With love in Christ Jesus,

Fred R. Coulter

FRC

 

Deuteronomy 16 has Nothing to do with

The Domestic 14th Passover as Described in Exodus 12

 

A side-by-side comparison of Exodus 12 and 13 with Deuteronomy 16 is most revealing. Exodus 12 tells of God’s sparing of the firstborn of the children of Israel from death, while still in their houses in Egypt. At sunrise, they left their houses, spoiled the Egyptians, and gathered at Rameses. They then began their departure from Egypt on the evening and night of the 15th—The Night to be Much Observed to the Lord (Ex. 12:37-42).

Thus, the firstborn of man and beast were spared from death on the Passover night—the 14th. Then, at the beginning of the night of the 15th, they were redeemed. This is why Exodus 13 talks about their leaving Egypt, the seven-day Feast of Unleavened Bread, and the redemption and sanctification of all that open the matrix as the firstborn—human and animal.

Exodus 13 adds more detail about the reason for The Night to be Much Observed and explains why the Israelites were to redeem their firstborn. All of this is essential to understand as we examine Deuteronomy 16.

In Deuteronomy 16, we find that the wording is almost identical to Exodus 13. However, Exodus 13 includes the redemption/sacrificial offering for Israel’s firstborn—both human and animal. Only the firstborn males were redeemed. But the people could not eat of the firstborn male animals because they were wholly dedicated to God; only the priests could eat of them. However, as Deuteronomy 14:23 shows, the people could eat of the female firstborn during the Feast of Tabernacles.

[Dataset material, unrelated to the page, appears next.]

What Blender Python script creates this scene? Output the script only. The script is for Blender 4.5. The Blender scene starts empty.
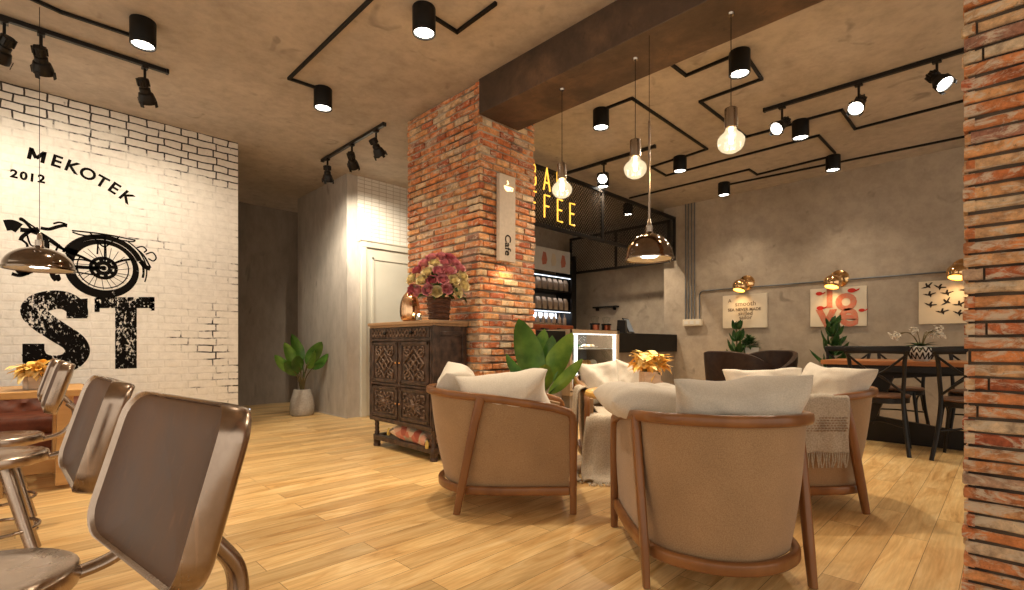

Once the Israelites arrived in the Promised Land, a great number of firstborn redemption sacrifices were offered beginning on the late daytime portion of the Passover day. This is why these sacrifices are called “Passover offerings” in Deuteronomy 16. These Temple offerings were to be taken from the “flock and the herd,” and they were to be “boiled.” They were completely different and separate from the domestic 14th Passover sacrifice of Exodus 12—which was limited to the flock (a lamb or a goat) and was killed at their houses. Indeed, there has never been a Passover calf used for the 14th Passover domestic sacrifice!

In Deuteronomy 16, the Israelites were commanded to offer sacrifices from the flock and the herd—and they were to boil these sacrifices, not roast them over fire. Exodus 12 strictly forbids boiling the domestic Passover sacrifice. Thus, the “Passover offerings” in Deuteronomy 16 have nothing to do with the 14th Passover taking place at the Israelites’ houses or tents.

When Exodus 12-13 is carefully compared to Deuteronomy 16, it becomes evident that these “Passover offerings” were in fact sanctification/redemption offerings for the Israelites’ firstborn children and firstborn animals. Such offerings could not be offered at their houses or “within any of your gates”—but only at the Tabernacle or Temple (Deut. 16:5).

In Deuteronomy 16, the children of Israel were to begin offering these sacrifices late in the daytime portion of the Passover day and on into the night—The Night to be Much Observed, the beginning the 15th of Abib, the first day of the Feast of Unleavened Bread. These “Passover offerings”—sanctification/redemption offerings for the firstborn—were done in preparation for The Night to be Much Observed. Afterwards, the Israelites stayed up all night and returned to their tents in the morning (verse 7).

Therefore, we can conclude that God did not change the observance of the Passover at the beginning of the 14th, when they killed the Passover lamb or kid at their homes—or, when they journeyed to Jerusalem, at the various houses, inns, and pilgrims’ tents.

God never changed the domestic 14th Passover, with the animal slain between the two evenings at the beginning of the day. He did not institute a Temple sacrifice of the Passover lamb late in the afternoon of the 14th, with the Passover meal to be observed on the 15th. Therefore, Deuteronomy 16 has nothing to do with the domestic 14th Passover as described in Exodus 12.